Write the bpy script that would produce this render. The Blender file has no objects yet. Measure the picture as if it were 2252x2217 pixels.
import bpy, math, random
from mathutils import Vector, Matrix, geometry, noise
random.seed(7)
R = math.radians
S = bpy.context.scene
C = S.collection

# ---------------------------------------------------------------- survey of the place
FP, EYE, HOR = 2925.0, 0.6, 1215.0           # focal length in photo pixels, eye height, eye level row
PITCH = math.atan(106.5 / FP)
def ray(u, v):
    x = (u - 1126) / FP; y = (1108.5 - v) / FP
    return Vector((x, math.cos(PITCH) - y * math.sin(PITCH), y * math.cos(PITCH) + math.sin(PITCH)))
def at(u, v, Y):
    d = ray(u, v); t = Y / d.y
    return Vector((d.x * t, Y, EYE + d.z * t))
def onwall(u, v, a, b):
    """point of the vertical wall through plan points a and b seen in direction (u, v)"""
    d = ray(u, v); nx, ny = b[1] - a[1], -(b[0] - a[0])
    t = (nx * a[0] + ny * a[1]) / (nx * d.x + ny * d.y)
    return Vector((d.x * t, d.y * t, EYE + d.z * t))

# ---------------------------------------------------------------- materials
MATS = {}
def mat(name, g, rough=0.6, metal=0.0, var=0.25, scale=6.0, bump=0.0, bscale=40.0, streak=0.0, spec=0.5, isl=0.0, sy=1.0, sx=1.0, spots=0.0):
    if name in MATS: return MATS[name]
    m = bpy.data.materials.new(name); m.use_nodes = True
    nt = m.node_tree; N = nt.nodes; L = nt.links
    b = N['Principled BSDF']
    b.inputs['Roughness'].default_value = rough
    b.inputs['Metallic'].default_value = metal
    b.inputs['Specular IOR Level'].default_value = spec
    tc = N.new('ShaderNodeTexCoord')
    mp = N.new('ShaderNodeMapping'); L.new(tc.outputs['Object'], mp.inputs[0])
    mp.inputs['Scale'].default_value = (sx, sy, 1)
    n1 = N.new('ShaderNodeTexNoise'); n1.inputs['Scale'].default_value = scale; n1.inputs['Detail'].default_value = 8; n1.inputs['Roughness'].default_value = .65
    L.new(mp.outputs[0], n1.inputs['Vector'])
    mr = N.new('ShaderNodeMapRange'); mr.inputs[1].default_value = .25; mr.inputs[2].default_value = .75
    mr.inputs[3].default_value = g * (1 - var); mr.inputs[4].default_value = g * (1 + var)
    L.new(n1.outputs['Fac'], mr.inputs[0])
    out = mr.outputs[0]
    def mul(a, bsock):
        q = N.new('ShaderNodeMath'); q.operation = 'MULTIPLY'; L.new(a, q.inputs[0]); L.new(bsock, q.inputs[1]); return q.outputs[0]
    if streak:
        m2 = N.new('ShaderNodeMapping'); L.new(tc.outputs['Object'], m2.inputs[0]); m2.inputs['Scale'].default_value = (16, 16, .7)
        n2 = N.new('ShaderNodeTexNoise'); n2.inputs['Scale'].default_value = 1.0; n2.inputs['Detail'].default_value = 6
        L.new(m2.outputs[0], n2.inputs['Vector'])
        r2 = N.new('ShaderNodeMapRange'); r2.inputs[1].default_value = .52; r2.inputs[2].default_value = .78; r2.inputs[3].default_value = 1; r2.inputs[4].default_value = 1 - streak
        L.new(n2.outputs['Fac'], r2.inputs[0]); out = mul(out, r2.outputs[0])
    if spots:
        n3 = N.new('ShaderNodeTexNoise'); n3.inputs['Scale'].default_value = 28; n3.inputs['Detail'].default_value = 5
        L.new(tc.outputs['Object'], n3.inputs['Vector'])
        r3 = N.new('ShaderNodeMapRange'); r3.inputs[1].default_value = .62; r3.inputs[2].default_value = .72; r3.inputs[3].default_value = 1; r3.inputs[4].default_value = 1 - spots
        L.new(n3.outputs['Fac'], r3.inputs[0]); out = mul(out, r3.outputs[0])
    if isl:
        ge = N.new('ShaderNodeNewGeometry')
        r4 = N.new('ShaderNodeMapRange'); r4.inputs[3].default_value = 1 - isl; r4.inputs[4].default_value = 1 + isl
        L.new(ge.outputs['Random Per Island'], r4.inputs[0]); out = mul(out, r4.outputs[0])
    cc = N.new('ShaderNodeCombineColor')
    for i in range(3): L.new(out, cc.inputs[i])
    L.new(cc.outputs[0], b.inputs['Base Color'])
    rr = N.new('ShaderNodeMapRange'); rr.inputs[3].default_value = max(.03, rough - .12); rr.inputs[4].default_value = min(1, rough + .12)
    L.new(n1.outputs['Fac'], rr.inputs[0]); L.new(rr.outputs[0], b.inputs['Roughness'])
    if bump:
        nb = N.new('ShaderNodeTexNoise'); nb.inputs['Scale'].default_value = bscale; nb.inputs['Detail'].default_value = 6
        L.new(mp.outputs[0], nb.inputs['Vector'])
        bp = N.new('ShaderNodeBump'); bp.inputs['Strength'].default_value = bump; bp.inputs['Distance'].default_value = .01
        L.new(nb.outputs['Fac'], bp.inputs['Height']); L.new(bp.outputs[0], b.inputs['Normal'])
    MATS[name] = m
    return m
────
• [DIRECTIVE] Return the material exactly as it stands.

• [SOLUTION TO THE PROBLEM]
Write the bpy script that would produce this render. The Blender file has no objects yet. Measure the picture as if it were 2252x2217 pixels.
import bpy, math, random
from mathutils import Vector, Matrix, geometry, noise
random.seed(7)
R = math.radians
S = bpy.context.scene
C = S.collection

# ---------------------------------------------------------------- survey of the place
FP, EYE, HOR = 2925.0, 0.6, 1215.0           # focal length in photo pixels, eye height, eye level row
PITCH = math.atan(106.5 / FP)
def ray(u, v):
    x = (u - 1126) / FP; y = (1108.5 - v) / FP
    return Vector((x, math.cos(PITCH) - y * math.sin(PITCH), y * math.cos(PITCH) + math.sin(PITCH)))
def at(u, v, Y):
    d = ray(u, v); t = Y / d.y
    return Vector((d.x * t, Y, EYE + d.z * t))
def onwall(u, v, a, b):
    """point of the vertical wall through plan points a and b seen in direction (u, v)"""
    d = ray(u, v); nx, ny = b[1] - a[1], -(b[0] - a[0])
    t = (nx * a[0] + ny * a[1]) / (nx * d.x + ny * d.y)
    return Vector((d.x * t, d.y * t, EYE + d.z * t))

# ---------------------------------------------------------------- materials
MATS = {}
def mat(name, g, rough=0.6, metal=0.0, var=0.25, scale=6.0, bump=0.0, bscale=40.0, streak=0.0, spec=0.5, isl=0.0, sy=1.0, sx=1.0, spots=0.0):
    if name in MATS: return MATS[name]
    m = bpy.data.materials.new(name); m.use_nodes = True
    nt = m.node_tree; N = nt.nodes; L = nt.links
    b = N['Principled BSDF']
    b.inputs['Roughness'].default_value = rough
    b.inputs['Metallic'].default_value = metal
    b.inputs['Specular IOR Level'].default_value = spec
    tc = N.new('ShaderNodeTexCoord')
    mp = N.new('ShaderNodeMapping'); L.new(tc.outputs['Object'], mp.inputs[0])
    mp.inputs['Scale'].default_value = (sx, sy, 1)
    n1 = N.new('ShaderNodeTexNoise'); n1.inputs['Scale'].default_value = scale; n1.inputs['Detail'].default_value = 8; n1.inputs['Roughness'].default_value = .65
    L.new(mp.outputs[0], n1.inputs['Vector'])
    mr = N.new('ShaderNodeMapRange'); mr.inputs[1].default_value = .25; mr.inputs[2].default_value = .75
    mr.inputs[3].default_value = g * (1 - var); mr.inputs[4].default_value = g * (1 + var)
    L.new(n1.outputs['Fac'], mr.inputs[0])
    out = mr.outputs[0]
    def mul(a, bsock):
        q = N.new('ShaderNodeMath'); q.operation = 'MULTIPLY'; L.new(a, q.inputs[0]); L.new(bsock, q.inputs[1]); return q.outputs[0]
    if streak:
        m2 = N.new('ShaderNodeMapping'); L.new(tc.outputs['Object'], m2.inputs[0]); m2.inputs['Scale'].default_value = (16, 16, .7)
        n2 = N.new('ShaderNodeTexNoise'); n2.inputs['Scale'].default_value = 1.0; n2.inputs['Detail'].default_value = 6
        L.new(m2.outputs[0], n2.inputs['Vector'])
        r2 = N.new('ShaderNodeMapRange'); r2.inputs[1].default_value = .52; r2.inputs[2].default_value = .78; r2.inputs[3].default_value = 1; r2.inputs[4].default_value = 1 - streak
        L.new(n2.outputs['Fac'], r2.inputs[0]); out = mul(out, r2.outputs[0])
    if spots:
        n3 = N.new('ShaderNodeTexNoise'); n3.inputs['Scale'].default_value = 28; n3.inputs['Detail'].default_value = 5
        L.new(tc.outputs['Object'], n3.inputs['Vector'])
        r3 = N.new('ShaderNodeMapRange'); r3.inputs[1].default_value = .62; r3.inputs[2].default_value = .72; r3.inputs[3].default_value = 1; r3.inputs[4].default_value = 1 - spots
        L.new(n3.outputs['Fac'], r3.inputs[0]); out = mul(out, r3.outputs[0])
    if isl:
        ge = N.new('ShaderNodeNewGeometry')
        r4 = N.new('ShaderNodeMapRange'); r4.inputs[3].default_value = 1 - isl; r4.inputs[4].default_value = 1 + isl
        L.new(ge.outputs['Random Per Island'], r4.inputs[0]); out = mul(out, r4.outputs[0])
    cc = N.new('ShaderNodeCombineColor')
    for i in range(3): L.new(out, cc.inputs[i])
    L.new(cc.outputs[0], b.inputs['Base Color'])
    rr = N.new('ShaderNodeMapRange'); rr.inputs[3].default_value = max(.03, rough - .12); rr.inputs[4].default_value = min(1, rough + .12)
    L.new(n1.outputs['Fac'], rr.inputs[0]); L.new(rr.outputs[0], b.inputs['Roughness'])
    if bump:
        nb = N.new('ShaderNodeTexNoise'); nb.inputs['Scale'].default_value = bscale; nb.inputs['Detail'].default_value = 6
        L.new(mp.outputs[0], nb.inputs['Vector'])
        bp = N.new('ShaderNodeBump'); bp.inputs['Strength'].default_value = bump; bp.inputs['Distance'].default_value = .01
        L.new(nb.outputs['Fac'], bp.inputs['Height']); L.new(bp.outputs[0], b.inputs['Normal'])
    MATS[name] = m
    return m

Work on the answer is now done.